What is Your Sustainability Strategy?
Depending on what you and your organization are doing to address Sustainability, there’s your answer. If the answer is nothing – or next to nothing – then may I suggest that you’re betting against the instincts & actions of one of the shrewdest businessmen on the planet. Sustainability is an issue you simply cannot afford to be wrong on – and it’s a lot more about being smart – than being green. I’m not talking about hugging trees. The game is changing and so is the dialog. In some respects, you can throw out a lot of what you may have read or heard in the last 1-5 years about Sustainability. A lot of it was tainted with over-emphasis on politics, carbon-trading, cap-and-trade macro issues and a whole bunch of tree-hugging thrown in.
The Money Game
Let’s talk the money-side of Sustainability and why smart businesses are changing their ways to embrace the road ahead – making money from change, and saving it too.
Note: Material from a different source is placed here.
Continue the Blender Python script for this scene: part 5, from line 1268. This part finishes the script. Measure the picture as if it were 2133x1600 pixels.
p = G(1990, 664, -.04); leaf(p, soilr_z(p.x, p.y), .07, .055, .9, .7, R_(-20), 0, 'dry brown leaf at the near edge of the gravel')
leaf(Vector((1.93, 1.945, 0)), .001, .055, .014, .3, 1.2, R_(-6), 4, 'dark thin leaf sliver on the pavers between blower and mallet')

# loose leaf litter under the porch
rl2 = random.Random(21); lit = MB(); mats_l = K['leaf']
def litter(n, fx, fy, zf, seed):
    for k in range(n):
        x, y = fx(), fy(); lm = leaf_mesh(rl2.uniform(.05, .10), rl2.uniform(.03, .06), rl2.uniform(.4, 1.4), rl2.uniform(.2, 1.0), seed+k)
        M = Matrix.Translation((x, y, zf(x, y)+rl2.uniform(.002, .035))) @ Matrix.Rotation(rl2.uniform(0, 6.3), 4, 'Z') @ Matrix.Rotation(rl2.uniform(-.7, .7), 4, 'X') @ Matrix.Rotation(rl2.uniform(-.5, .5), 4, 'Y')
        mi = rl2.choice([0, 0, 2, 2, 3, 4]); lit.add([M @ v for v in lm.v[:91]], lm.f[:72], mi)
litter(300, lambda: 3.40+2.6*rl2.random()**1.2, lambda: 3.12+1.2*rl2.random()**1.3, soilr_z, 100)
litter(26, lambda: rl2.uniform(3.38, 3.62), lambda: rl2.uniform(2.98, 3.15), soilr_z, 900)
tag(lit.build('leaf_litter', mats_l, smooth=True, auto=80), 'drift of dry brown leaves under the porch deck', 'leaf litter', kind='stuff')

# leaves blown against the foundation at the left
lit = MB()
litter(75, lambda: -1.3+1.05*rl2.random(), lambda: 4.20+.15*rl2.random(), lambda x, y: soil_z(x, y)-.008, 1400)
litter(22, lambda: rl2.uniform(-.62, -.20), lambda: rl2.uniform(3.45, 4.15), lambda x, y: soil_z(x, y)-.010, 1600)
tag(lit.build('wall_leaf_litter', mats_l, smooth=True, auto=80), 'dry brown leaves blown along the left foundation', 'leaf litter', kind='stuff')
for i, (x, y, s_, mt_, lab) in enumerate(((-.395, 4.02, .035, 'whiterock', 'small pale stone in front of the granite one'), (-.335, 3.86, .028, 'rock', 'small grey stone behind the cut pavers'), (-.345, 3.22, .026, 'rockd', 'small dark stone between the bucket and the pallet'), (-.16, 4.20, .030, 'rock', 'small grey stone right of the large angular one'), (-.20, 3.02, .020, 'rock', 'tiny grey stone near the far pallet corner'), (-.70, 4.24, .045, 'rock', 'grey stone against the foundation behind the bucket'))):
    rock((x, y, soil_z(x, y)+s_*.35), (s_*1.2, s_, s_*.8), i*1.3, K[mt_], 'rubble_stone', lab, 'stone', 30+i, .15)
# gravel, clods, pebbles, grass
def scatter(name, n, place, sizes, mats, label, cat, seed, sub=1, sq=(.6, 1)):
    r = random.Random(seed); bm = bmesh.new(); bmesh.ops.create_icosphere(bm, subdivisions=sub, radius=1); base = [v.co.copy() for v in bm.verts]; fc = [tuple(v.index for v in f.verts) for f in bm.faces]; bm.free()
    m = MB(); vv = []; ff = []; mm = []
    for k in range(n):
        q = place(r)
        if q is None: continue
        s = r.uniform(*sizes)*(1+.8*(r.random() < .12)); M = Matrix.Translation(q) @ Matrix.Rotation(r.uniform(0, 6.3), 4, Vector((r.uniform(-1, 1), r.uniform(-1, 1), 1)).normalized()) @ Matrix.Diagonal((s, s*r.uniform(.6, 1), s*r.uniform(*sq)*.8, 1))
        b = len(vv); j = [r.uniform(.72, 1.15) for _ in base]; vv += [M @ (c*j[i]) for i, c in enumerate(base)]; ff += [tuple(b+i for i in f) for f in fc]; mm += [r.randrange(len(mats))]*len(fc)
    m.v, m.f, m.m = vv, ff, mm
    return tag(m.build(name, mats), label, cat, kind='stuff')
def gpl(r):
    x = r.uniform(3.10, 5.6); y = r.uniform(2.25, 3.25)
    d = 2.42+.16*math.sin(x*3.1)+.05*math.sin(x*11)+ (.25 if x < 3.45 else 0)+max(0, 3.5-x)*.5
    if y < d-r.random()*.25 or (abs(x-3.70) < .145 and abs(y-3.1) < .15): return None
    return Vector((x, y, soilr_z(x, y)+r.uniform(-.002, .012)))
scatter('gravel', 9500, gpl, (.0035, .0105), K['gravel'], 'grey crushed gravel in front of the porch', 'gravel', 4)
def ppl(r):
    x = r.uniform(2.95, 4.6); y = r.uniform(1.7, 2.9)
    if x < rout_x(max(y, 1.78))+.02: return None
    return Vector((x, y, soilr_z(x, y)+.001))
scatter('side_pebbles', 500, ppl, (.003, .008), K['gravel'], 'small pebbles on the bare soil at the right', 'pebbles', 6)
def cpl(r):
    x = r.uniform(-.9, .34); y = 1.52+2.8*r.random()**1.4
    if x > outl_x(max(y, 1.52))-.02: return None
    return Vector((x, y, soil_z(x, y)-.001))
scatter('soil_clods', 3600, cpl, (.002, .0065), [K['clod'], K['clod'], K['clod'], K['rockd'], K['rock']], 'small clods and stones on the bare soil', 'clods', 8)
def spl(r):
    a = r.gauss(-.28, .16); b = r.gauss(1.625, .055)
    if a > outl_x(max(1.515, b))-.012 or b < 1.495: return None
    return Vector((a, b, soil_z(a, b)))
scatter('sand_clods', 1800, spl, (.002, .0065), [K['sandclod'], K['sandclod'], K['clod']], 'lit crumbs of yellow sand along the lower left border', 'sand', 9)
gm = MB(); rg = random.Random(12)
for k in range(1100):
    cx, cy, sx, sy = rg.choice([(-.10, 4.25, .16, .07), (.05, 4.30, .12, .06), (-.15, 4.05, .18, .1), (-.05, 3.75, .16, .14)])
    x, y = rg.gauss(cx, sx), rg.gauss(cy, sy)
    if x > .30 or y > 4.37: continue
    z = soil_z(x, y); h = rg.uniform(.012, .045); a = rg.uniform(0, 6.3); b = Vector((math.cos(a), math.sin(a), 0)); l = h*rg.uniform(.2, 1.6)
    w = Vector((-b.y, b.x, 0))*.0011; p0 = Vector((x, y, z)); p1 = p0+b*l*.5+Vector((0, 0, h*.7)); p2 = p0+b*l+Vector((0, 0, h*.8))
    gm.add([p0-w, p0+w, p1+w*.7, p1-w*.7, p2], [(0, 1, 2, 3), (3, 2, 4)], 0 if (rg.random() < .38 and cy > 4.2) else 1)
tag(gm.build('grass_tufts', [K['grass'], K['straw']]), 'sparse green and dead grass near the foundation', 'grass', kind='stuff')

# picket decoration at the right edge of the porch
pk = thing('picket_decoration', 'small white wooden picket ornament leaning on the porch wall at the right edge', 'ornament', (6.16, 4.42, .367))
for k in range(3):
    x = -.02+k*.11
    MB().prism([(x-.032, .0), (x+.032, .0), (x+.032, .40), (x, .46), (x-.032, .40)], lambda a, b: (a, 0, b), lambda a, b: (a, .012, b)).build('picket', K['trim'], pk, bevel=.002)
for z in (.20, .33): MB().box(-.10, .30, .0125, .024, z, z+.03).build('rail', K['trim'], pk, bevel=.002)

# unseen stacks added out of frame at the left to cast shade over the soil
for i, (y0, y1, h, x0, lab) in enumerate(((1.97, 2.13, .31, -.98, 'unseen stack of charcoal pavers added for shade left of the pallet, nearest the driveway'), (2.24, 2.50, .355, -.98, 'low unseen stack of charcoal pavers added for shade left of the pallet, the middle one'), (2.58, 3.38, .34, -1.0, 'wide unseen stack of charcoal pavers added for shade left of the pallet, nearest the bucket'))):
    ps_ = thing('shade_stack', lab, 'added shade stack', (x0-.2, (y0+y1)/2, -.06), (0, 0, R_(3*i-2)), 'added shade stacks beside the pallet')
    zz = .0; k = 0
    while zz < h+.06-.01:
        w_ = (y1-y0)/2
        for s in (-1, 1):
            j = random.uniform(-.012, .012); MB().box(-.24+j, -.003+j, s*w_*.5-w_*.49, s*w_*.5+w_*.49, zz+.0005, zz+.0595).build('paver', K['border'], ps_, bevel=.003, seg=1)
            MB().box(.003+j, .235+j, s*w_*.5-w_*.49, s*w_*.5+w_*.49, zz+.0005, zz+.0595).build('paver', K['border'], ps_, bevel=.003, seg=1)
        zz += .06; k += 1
Change is a constant and successful business leaders inspire teams to evolve companies – marrying products, services and solutions to an ever-evolving marketplace. So it is that I have a profound respect for Rupert Murdoch’s navigation of the news industry and how he has set a course for a new era in delivering news – reflecting the tastes and circumstances of his audience, globally. His online publications save paper. But saving paper isn’t really the point, right? It’s a healthy by-product of being smart and creating products that people want to buy, factoring in their preferences for being “green”.
Transforming Businesses, Saving Industries from Decline
It’s hard not to see the extraordinary difficulty faced by traditional news outlets as they pit capital-intensive infrastructure and the physical limitations of print sales against the agility and zero cost-basis of news & content breaking distributing over Twitter, Facebook and the internet as a whole. So, just as in life, those who act – survive, thrive.
Run the Presses!
Today, the presses are running on Rupert Murdoch’s “The Daily” – the only paper of its kind entirely designed, constructed and targeted for an iPad (virtual) readership. In one masterful stroke, Murdoch has embraced Sustainability, Change. Perhaps he has also shown how an entire industry may save itself from a slow and painful decline. Change is, well, good.
The No-Return Point for Sustainability. Are You Ready for 2011?
We’ve moved beyond feel-good. This is different. 2011 is the demarcation point for something very different. This is where the smart money shakes off the green noise and fluff and gets down to forming real commercial strategies driven by this issue. This is when winners plot a course for winning and others will fall by the way-side.
The World is Your Oyster. Go Conquer It…
The smart money is now focusing on the transformative change and fiscal implications of Sustainability – not just feeling good or filing a report. This is about aggressively embracing change and conquering new markets, new audiences – growing market share. This is an area filled to the brim with opportunity for the smart, the bold, those open to seeing lands beyond the horizon.
Feeding Crocodiles & Dragging Our Feet
As Churchill once observed: “An appeaser is one who feeds a crocodile, hoping it will eat him last.” Businesses cannot afford to turn a blind eye to Sustainability in the unfounded hope that it will simply pass by and leave things un-touched. Rather, consider Sustainability to be a vast weather pattern forming in a global context – and undoubtedly those that prepare best will fare best.
Change is very hard for most people – even those who say they ‘love a change’. But great leaders don’t fight it; they embrace it. It’s a catalyst issue – something that drives curiosity and demands a response. It’s a cave to be explored; a stone to be over-turned just to see what lies beneath. It’s a competitive thing. Mastering the challenge set by change. Turning the issue into opportunity.
I’m with Rupert Murdoch on this one.